Directions for this task. Give back an exact copy of the lines from the start of the material through the line bearing "PITCH = math.radians(5.0)". Include both ends and nothing else.
------ Recorded data ------
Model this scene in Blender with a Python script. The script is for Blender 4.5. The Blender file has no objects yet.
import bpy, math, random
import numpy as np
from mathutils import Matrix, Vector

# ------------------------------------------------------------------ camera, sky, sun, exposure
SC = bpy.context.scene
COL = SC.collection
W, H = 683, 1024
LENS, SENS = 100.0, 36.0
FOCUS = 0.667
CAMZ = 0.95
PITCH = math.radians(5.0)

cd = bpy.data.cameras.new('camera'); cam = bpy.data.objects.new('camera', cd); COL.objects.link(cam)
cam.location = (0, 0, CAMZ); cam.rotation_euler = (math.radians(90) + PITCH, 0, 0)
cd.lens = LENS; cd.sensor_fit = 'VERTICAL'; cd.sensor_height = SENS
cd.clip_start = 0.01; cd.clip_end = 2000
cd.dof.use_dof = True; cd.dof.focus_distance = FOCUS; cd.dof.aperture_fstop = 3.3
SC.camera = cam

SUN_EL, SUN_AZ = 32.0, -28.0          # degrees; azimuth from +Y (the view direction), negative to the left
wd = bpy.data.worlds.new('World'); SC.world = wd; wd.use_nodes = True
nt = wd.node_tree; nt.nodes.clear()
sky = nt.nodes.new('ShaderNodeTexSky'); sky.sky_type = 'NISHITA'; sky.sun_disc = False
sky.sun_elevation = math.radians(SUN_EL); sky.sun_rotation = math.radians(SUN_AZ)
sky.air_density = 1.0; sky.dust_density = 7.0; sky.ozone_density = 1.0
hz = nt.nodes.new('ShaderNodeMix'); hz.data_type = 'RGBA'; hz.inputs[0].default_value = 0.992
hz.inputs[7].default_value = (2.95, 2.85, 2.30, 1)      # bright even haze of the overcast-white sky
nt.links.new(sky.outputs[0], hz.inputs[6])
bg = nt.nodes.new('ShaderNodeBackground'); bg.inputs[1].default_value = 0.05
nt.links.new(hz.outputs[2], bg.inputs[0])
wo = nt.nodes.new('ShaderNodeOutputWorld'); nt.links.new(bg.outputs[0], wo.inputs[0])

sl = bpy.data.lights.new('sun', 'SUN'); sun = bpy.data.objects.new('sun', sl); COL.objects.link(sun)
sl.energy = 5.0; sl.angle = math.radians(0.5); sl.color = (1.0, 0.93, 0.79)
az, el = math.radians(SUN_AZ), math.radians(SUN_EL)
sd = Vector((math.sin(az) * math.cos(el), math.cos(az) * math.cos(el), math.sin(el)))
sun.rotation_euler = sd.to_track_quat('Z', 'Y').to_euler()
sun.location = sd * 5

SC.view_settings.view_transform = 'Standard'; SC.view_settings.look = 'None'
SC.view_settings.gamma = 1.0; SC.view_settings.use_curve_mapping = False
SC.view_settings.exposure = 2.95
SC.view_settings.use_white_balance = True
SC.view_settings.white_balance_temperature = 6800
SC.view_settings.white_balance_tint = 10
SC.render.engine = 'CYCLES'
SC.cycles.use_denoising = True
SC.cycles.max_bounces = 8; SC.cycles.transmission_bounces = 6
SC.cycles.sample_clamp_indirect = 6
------
Reply.
Model this scene in Blender with a Python script. The script is for Blender 4.5. The Blender file has no objects yet.
import bpy, math, random
import numpy as np
from mathutils import Matrix, Vector

# ------------------------------------------------------------------ camera, sky, sun, exposure
SC = bpy.context.scene
COL = SC.collection
W, H = 683, 1024
LENS, SENS = 100.0, 36.0
FOCUS = 0.667
CAMZ = 0.95
PITCH = math.radians(5.0)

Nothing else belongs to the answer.